Sit Less, Live Longer

As I said in the first baby step post, this month (or two), I want to highlight 31 ways to baby step your way into a more mindful and healthful life.  Some of the tips will be advice already stated or implied in previous posts, while some will be brand new.  This post provides the seventeenth and an explanation.  The idea is to start at the beginning and accumulate as many mindful and healthful habits as you'd like to sustain by the conclusion of the month.  It's similar to that icebreaker where you're in a circle of people and you need to repeat all of the members' names in order... it's a challenge, but you'll feel great at making progress and it'll help you see how far you've come from the 1st to the 31st!

photo taken in Richmond, VA
to see all of the beautiful RVA mural-inspired shots,
check out this Art + History + Yoga post
Baby Step # 17: Sit Less, Live Longer

When we consider the few specific habits normally considered most harmful to overall health and well-being, our modern American lists might include smoking, constantly overeating or eating high fat/ high sugar/ low nutrient foods, and lack of exercise.  Surprisingly, however, there is a somewhat seemingly innocent habit that research scientist Dr. James Levine has dubbed "the new smoking." 

According to his interview with the Los Angeles Times, Dr. Levine even stated that we lose two hours of our lives for every one hour we sit!  This is outrageous and, I'd guess, comes as a complete shock to most modern Americans.  Not that people of other cultures don't sit, but, let's be honest, can anyone out-sit an American?  Dr. Levine has pioneered practices such as the treadmill desk and has not only studied, but also written on the subject. 

Dr. Levine wrote the article "Killer Chairs" in the November (2014) issue of Scientific American.  In it, he shared a statistic I found alarming--"Americans sit for most of their waking hours, 13 hours every day on average."  So, as it says "waking hours," that doesn't even include sleep!

Combine this with another disturbing stat I saw from a few years ago by the Alliance for Childhood--"Children ages 10 to 16 now spend, on average, only 12.6 minutes per day in vigorous physical activity. Yet they spend an average of 10.4 waking hours each day relatively motionless"--and anyone would feel a sense of alarm at where we're headed!

This article, posted by the Wausau Daily Herald several days ago, confirms this position.  If you don't believe these, check out this Time article or even this Harvard Health article, specifically about the effects on women; they concur: sitting is detrimental to your health. 

Also, I've shared this on my Making Mindfulness Facebook page, but this NPR article states that the more you sit, the more at risk you are to be disabled after 60!  Much of this sitting epidemic has to do with our culture of computers/ media/ social media/ and entertainment.  Think about your favorite social activities.  ... If you just thought of going to the movies, going out to eat, listening to a live band, attending a lecture, or watching the big game, now consider: how active are these?

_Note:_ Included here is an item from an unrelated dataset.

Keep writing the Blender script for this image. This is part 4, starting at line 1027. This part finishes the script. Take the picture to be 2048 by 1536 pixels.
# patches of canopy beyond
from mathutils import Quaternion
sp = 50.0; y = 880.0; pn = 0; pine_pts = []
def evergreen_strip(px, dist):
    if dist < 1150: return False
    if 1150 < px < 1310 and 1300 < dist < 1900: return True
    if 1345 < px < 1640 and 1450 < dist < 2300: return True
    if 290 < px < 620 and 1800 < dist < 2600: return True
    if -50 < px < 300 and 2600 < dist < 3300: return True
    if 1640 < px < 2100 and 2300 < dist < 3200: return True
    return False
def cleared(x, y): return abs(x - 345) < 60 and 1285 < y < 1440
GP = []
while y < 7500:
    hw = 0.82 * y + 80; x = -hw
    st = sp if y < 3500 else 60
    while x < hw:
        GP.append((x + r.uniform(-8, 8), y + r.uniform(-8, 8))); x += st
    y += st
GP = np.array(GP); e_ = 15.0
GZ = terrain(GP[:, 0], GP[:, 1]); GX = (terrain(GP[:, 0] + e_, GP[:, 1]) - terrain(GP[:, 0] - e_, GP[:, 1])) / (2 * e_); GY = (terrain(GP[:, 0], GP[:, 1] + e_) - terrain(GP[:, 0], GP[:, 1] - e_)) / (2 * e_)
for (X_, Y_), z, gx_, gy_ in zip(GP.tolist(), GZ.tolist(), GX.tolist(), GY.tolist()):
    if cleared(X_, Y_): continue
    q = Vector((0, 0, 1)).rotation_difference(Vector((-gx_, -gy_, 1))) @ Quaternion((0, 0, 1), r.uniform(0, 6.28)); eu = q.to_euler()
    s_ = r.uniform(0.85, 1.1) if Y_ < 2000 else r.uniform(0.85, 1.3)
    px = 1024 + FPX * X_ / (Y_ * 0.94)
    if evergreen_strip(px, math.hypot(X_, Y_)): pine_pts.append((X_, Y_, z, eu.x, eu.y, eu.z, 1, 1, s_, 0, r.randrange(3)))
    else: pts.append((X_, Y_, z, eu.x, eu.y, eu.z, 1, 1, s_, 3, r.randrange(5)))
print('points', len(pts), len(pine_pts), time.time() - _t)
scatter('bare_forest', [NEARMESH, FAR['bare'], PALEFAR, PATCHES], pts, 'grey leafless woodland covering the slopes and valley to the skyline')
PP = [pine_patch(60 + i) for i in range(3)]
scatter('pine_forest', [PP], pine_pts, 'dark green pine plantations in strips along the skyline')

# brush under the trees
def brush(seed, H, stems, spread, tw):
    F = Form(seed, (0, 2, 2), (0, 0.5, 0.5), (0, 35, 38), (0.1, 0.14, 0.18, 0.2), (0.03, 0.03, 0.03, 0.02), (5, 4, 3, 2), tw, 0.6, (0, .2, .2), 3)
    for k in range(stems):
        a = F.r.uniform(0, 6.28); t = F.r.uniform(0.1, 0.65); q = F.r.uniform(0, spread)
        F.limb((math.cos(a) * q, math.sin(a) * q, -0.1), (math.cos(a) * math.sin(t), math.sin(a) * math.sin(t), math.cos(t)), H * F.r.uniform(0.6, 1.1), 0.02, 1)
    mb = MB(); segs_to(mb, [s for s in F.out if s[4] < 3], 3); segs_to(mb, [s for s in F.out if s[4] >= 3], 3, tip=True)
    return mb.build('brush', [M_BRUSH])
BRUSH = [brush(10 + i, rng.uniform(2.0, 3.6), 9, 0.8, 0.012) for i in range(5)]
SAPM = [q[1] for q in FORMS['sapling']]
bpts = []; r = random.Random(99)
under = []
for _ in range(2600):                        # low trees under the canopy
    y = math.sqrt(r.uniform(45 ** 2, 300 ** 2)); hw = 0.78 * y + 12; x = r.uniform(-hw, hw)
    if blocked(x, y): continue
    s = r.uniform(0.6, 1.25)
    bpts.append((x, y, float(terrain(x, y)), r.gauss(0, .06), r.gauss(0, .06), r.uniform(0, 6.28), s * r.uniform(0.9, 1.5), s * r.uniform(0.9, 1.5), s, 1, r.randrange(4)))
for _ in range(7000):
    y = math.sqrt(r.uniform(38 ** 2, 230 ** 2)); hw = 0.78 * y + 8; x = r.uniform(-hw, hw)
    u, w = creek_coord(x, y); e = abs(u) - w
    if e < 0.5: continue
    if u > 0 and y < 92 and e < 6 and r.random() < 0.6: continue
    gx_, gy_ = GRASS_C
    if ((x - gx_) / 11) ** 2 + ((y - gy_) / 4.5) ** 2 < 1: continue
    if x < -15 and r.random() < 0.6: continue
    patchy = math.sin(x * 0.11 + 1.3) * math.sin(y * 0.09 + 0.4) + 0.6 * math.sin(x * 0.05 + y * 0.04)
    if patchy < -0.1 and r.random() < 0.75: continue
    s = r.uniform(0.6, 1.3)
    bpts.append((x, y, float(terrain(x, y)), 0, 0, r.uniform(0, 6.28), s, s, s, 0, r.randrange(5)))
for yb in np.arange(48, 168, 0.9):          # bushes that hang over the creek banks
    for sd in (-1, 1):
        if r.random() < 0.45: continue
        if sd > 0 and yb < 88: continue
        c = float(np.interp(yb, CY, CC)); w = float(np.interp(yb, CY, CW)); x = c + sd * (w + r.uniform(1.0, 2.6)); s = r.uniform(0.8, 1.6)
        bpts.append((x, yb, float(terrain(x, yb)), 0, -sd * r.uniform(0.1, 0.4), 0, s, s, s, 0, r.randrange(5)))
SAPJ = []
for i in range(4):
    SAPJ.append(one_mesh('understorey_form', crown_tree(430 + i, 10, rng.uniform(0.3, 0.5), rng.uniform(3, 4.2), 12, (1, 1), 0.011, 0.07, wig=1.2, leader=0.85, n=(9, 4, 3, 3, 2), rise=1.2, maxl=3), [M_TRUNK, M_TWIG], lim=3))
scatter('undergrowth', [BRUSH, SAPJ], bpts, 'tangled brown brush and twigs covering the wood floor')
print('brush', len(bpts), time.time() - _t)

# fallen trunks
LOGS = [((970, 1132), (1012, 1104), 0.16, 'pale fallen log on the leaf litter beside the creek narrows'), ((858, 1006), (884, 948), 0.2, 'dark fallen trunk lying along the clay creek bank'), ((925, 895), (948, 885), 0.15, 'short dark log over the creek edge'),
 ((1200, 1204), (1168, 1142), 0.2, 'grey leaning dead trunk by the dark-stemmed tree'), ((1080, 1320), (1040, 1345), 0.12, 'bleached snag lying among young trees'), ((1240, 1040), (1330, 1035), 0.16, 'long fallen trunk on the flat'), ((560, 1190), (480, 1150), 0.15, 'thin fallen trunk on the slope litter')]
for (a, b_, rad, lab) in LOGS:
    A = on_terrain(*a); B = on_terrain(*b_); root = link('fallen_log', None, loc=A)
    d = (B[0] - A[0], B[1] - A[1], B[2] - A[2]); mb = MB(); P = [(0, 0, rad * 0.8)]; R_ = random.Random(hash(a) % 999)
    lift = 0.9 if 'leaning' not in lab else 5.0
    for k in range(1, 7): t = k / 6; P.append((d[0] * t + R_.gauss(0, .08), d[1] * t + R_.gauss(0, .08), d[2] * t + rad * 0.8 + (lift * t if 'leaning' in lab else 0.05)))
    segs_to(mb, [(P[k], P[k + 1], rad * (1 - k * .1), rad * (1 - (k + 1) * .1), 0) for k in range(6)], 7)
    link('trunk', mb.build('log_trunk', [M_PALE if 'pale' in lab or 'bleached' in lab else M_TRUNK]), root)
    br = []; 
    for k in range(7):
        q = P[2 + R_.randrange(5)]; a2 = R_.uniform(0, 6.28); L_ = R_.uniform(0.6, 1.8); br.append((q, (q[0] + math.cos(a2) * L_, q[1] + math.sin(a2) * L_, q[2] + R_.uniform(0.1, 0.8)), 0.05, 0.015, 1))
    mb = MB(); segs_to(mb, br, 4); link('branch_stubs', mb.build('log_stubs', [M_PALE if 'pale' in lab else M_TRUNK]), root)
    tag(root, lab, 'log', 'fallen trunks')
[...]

Not sitting (and by sitting, I mainly mean melting into the sofa/ arm chair or slumping in your desk/ kitchen chair) can help you regain your natural posture; by the way, so can yoga!  Even our regional magazines have begun to feature companies with these forward-thinking practices.  It's exciting to see that standing and treadmill desks are catching on and that businesses are taking their employees' health seriously!

In terms of what you can do, here are a few options:

- consider how much sitting you do each day
     - is there any way to incorporate standing in your daily work?
     - is this how you want to spend you time?
     - does your job fulfill you?
     - do you drive for hours at a time?  (driving is sitting, too!)

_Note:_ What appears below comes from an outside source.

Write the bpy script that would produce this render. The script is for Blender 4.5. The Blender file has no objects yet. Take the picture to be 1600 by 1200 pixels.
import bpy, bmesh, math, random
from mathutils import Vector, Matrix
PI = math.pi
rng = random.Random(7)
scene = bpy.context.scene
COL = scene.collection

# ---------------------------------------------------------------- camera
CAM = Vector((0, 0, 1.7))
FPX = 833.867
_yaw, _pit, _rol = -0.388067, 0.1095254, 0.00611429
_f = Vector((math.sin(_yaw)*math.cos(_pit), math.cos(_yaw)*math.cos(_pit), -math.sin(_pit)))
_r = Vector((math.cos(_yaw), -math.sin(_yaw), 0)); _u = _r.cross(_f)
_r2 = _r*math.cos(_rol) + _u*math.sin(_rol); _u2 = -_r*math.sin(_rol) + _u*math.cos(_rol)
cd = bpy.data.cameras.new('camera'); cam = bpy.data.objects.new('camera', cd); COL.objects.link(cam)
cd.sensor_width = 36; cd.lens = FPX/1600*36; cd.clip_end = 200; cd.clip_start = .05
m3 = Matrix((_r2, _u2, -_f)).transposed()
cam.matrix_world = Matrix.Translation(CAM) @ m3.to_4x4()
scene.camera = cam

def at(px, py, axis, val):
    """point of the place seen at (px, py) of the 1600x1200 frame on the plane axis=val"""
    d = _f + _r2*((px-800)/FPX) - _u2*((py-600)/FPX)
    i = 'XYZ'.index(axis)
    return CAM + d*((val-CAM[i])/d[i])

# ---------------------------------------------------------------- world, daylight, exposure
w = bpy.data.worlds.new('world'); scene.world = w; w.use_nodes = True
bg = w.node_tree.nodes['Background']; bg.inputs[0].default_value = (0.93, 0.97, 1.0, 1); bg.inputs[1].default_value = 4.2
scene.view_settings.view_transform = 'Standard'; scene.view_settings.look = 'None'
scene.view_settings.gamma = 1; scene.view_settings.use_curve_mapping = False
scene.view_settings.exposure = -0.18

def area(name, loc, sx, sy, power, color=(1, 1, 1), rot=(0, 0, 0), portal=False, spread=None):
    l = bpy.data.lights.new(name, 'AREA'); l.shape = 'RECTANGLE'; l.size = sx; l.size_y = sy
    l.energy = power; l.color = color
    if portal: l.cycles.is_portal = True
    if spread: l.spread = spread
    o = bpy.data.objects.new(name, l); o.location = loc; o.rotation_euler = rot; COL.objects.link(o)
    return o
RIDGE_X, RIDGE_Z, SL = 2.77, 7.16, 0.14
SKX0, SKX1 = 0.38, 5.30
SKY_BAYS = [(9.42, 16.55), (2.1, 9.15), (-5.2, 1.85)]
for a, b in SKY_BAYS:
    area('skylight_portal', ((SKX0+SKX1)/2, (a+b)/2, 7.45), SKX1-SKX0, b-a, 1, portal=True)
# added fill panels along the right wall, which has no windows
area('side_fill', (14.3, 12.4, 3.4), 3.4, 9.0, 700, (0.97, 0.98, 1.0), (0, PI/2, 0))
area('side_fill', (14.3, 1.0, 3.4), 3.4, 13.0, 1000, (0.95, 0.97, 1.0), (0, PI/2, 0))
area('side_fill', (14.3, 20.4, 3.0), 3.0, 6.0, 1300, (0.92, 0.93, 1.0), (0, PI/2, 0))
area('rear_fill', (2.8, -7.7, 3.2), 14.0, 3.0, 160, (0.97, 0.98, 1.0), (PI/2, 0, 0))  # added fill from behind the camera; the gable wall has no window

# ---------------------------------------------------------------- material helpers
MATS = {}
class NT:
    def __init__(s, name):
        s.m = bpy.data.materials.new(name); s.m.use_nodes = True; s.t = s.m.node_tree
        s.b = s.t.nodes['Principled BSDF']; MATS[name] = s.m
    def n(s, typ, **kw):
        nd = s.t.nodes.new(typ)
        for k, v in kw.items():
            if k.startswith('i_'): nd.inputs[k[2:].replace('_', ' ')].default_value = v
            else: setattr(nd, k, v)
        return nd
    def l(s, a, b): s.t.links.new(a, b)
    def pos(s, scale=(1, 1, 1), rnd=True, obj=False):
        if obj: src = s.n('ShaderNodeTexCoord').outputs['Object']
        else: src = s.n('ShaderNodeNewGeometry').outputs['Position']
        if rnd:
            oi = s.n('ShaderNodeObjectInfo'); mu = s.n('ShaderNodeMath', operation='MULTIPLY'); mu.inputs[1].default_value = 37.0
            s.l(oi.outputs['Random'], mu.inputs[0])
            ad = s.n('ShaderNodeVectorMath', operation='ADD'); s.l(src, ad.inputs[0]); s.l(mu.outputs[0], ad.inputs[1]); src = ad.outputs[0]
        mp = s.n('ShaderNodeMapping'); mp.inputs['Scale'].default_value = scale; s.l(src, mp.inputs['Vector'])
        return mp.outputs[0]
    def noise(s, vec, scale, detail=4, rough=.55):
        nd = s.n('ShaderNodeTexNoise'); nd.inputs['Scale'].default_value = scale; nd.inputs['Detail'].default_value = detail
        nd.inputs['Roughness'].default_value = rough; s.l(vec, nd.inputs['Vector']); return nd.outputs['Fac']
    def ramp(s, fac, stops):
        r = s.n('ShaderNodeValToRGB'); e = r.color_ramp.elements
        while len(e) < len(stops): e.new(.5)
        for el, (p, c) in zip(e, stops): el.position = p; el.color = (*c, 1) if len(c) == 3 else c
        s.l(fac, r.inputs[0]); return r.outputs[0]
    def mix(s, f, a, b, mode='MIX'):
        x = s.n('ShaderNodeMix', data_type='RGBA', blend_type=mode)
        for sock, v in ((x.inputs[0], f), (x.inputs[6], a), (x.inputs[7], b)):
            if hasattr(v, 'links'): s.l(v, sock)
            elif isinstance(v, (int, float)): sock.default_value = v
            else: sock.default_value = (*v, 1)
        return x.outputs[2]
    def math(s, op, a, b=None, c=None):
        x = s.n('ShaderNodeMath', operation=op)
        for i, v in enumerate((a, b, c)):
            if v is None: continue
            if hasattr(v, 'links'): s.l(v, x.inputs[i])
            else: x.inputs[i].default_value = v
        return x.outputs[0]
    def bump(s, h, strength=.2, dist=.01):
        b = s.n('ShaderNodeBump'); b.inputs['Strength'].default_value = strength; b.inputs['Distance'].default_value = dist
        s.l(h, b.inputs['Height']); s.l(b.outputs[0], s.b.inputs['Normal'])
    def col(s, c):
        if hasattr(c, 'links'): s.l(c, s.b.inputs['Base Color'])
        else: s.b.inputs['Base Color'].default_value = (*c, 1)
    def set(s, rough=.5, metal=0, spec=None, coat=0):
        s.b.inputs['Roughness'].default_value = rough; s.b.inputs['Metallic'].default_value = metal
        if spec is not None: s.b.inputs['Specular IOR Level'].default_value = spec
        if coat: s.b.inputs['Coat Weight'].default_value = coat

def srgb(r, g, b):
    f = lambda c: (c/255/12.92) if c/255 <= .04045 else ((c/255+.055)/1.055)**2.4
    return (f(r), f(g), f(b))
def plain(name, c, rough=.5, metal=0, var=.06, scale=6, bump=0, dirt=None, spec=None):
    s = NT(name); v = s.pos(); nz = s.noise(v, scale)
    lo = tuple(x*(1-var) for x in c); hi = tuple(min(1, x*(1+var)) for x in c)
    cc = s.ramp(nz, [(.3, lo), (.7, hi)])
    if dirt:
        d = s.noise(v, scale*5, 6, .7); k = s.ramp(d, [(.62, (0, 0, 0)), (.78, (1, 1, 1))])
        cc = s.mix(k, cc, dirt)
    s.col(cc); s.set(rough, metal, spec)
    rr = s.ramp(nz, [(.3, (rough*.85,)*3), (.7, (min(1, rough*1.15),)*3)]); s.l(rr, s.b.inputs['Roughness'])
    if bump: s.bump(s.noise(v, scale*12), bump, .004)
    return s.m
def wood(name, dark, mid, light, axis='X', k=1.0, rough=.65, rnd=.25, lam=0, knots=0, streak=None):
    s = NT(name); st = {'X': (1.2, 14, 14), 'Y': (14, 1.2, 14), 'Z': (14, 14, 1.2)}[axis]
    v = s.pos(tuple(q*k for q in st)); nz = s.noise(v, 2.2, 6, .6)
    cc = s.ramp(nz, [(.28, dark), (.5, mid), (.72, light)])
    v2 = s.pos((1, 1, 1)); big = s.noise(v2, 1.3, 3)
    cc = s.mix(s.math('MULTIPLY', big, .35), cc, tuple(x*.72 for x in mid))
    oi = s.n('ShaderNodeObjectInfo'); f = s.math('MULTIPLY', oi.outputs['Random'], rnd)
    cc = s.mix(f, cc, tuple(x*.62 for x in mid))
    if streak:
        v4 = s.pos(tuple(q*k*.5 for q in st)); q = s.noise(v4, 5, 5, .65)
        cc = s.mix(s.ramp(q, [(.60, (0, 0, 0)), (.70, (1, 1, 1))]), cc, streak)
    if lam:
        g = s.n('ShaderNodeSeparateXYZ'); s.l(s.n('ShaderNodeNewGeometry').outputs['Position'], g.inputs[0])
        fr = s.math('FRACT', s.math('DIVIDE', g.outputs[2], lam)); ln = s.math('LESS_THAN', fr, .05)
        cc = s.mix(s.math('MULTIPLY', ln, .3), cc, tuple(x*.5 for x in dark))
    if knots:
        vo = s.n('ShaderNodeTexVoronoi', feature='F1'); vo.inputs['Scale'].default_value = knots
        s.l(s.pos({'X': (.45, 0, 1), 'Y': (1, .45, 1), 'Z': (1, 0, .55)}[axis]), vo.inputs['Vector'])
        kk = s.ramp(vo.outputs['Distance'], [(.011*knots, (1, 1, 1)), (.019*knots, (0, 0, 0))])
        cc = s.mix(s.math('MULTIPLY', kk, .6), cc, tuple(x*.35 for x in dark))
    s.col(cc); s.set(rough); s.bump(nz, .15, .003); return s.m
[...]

- although this is particularly difficult, if you're able, consider:
     - can you speak with your supervisor to make your workplace and work experience safer and healthier?
     - can you find another job--one better suited to your overall life/ health goals?

- consider talking to your supervisor about any of the following:
     - a standing desk space (check out this Pinterst board for inspiration!)
     - a treadmill desk space
     - walking meetings (If you still aren't convinced your boss will go for it, check out the brilliant argument from TED Talks: "Meeting--Take a Walk".)

- if these suggestions seem too extreme for right now, think about:
     - get a chair that does not allow you do disengage your core muscles, like sitting on an exercise ball
     - if you have to sit in a "normal chair," sit up straight, placing your weight in your legs, opening your hips
     - set an alarm on your computer/ phone to get up and move every 20 minutes--even if it's just to stand/ stretch/ march in place for a moment
    - take a five minute walk every hour

Whenever possible, avoid sitting and get up and get moving!  We've placed our family computer at a "standing desk" level--on a downstairs dresser; it works perfectly.  This isn't about burning calories or toning your calves, it's about creating a positive, healthy, active, better life.

Can you stand up right now?  Go take a walk? Or stand for the rest of the hour/ day?  Try it!